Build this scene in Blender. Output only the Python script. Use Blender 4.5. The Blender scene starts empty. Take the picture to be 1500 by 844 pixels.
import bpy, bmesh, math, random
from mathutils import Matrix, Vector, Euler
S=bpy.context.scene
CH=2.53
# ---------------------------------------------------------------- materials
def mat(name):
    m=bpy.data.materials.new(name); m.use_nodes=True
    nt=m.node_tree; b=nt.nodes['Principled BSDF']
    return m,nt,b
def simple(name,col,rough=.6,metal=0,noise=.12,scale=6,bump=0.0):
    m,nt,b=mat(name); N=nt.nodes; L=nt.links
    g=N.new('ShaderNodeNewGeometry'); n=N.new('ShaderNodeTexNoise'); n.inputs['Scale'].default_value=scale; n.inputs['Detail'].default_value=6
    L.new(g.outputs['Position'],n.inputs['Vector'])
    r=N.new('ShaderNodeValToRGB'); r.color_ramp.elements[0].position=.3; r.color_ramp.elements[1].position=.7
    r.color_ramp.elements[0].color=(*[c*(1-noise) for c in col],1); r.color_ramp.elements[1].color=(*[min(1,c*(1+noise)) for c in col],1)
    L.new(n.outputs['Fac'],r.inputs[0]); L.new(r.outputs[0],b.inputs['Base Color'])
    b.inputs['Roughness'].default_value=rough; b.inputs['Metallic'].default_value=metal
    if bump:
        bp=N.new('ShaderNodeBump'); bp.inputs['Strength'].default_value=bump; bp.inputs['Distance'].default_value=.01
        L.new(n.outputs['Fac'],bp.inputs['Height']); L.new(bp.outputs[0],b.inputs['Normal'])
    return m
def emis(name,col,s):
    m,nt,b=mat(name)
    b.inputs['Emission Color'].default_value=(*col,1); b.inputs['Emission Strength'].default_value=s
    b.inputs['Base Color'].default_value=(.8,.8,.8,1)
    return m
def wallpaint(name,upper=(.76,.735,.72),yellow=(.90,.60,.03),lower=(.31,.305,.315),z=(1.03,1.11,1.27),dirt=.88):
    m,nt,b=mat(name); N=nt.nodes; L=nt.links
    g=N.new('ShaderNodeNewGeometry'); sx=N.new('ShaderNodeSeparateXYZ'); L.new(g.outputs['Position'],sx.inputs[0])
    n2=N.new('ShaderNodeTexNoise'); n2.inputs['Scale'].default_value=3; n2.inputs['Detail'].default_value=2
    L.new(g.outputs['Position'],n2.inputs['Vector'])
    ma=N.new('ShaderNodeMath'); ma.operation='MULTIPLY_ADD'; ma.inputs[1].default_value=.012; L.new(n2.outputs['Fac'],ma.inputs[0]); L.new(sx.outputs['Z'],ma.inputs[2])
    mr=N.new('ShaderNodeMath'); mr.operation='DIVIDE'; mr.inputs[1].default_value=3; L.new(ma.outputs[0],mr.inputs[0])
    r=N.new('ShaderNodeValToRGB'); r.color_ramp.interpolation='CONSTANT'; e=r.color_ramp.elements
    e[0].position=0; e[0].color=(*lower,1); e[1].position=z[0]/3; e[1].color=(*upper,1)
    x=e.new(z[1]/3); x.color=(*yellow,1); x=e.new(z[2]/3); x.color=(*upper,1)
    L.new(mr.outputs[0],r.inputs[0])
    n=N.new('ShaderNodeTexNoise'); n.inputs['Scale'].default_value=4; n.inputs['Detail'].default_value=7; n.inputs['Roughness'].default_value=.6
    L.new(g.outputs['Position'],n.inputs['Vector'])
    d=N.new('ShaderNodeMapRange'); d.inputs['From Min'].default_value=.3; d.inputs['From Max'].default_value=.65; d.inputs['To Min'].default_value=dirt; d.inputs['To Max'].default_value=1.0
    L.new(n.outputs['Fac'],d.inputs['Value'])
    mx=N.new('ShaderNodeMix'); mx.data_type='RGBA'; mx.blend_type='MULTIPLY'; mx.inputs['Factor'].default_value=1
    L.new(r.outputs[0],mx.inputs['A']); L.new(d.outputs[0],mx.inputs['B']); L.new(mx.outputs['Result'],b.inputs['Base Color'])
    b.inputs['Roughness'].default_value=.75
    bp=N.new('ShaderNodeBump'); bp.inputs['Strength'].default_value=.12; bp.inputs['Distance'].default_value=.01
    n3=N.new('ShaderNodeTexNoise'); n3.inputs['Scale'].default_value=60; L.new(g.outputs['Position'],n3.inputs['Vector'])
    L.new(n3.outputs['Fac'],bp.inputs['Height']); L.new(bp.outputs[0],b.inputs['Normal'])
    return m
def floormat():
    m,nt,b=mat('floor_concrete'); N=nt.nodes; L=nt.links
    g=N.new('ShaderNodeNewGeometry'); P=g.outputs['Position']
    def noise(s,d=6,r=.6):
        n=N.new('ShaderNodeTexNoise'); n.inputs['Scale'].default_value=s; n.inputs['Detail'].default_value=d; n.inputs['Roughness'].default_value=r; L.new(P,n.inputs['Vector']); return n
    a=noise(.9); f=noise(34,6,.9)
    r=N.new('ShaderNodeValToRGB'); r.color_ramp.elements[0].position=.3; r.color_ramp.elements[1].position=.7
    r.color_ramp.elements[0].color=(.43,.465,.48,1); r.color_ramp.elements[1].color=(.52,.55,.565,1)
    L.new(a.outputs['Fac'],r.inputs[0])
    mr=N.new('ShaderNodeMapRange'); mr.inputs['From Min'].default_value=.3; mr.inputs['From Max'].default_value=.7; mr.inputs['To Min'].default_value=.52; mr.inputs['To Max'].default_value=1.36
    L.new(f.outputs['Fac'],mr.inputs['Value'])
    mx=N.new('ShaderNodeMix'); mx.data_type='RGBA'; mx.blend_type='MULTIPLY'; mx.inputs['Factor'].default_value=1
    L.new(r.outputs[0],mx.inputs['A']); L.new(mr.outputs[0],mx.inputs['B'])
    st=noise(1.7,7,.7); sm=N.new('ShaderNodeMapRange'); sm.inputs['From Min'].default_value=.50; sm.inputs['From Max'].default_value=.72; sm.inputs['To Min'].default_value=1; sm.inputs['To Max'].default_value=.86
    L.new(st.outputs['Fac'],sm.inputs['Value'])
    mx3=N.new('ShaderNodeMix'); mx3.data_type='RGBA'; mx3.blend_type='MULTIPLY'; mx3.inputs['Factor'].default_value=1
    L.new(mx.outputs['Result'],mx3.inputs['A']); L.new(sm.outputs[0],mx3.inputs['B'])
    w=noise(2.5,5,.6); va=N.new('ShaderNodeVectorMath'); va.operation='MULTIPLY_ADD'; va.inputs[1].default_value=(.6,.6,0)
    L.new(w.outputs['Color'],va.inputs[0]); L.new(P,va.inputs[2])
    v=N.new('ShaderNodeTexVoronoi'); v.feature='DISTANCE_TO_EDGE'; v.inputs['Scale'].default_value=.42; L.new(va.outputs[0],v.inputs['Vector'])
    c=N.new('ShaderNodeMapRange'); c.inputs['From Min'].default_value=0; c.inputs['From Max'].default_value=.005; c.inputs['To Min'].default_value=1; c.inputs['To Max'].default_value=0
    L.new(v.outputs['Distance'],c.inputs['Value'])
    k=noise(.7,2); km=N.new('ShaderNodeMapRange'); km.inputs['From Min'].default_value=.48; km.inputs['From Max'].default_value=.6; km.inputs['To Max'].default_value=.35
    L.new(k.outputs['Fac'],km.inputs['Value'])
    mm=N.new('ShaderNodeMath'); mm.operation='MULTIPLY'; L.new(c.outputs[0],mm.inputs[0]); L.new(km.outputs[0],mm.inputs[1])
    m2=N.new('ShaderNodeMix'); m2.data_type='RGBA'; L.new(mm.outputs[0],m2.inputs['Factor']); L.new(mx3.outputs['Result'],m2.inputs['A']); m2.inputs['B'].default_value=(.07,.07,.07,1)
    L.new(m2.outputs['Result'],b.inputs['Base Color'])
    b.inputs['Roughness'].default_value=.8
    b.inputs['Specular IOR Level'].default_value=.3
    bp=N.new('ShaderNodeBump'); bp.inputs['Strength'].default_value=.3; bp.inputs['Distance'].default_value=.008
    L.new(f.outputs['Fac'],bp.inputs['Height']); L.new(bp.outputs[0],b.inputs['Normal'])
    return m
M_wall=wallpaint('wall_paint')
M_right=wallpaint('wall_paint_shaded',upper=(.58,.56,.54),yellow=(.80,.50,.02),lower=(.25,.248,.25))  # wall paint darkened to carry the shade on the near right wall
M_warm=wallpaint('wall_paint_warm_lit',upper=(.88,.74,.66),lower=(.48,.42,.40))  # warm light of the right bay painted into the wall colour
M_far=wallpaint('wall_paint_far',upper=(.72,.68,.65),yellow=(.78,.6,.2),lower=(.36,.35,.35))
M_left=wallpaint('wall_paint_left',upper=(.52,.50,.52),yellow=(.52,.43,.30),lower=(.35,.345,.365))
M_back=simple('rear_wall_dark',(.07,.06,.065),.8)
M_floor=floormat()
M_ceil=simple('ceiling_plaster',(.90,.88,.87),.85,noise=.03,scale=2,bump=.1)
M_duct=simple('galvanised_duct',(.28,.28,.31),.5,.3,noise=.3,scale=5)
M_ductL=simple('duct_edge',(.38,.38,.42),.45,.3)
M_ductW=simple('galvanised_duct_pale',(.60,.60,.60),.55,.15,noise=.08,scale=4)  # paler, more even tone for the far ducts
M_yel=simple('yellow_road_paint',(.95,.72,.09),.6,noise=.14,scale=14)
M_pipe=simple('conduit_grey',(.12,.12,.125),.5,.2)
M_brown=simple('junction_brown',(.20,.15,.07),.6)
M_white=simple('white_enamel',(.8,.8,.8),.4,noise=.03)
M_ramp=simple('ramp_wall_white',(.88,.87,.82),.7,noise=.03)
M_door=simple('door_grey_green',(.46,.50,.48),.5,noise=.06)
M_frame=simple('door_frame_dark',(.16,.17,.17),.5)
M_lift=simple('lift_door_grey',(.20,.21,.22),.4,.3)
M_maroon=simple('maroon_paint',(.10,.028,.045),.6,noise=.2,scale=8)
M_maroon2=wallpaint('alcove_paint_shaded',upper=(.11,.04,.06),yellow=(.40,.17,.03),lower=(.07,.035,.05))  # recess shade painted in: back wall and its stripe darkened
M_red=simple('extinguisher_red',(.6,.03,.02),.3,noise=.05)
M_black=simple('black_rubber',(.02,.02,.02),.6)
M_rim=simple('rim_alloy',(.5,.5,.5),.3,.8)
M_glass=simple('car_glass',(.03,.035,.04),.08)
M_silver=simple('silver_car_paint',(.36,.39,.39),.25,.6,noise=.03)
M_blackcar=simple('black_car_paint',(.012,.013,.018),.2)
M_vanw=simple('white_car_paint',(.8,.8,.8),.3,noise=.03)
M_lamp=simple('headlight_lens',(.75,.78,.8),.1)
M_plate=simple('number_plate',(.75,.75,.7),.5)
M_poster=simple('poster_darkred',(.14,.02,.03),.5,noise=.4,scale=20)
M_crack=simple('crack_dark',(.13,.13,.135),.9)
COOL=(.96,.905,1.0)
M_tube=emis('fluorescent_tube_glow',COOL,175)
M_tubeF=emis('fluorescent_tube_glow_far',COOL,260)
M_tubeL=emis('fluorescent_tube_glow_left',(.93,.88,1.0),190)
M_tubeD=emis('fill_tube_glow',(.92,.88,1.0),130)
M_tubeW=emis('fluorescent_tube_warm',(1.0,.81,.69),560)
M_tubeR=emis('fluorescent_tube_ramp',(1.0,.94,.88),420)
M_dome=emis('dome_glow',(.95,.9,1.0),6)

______

- Work to complete
Find every line that holds "scene" and copy it.

- Task answer
Build this scene in Blender. Output only the Python script. Use Blender 4.5. The Blender scene starts empty. Take the picture to be 1500 by 844 pixels.
S=bpy.context.scene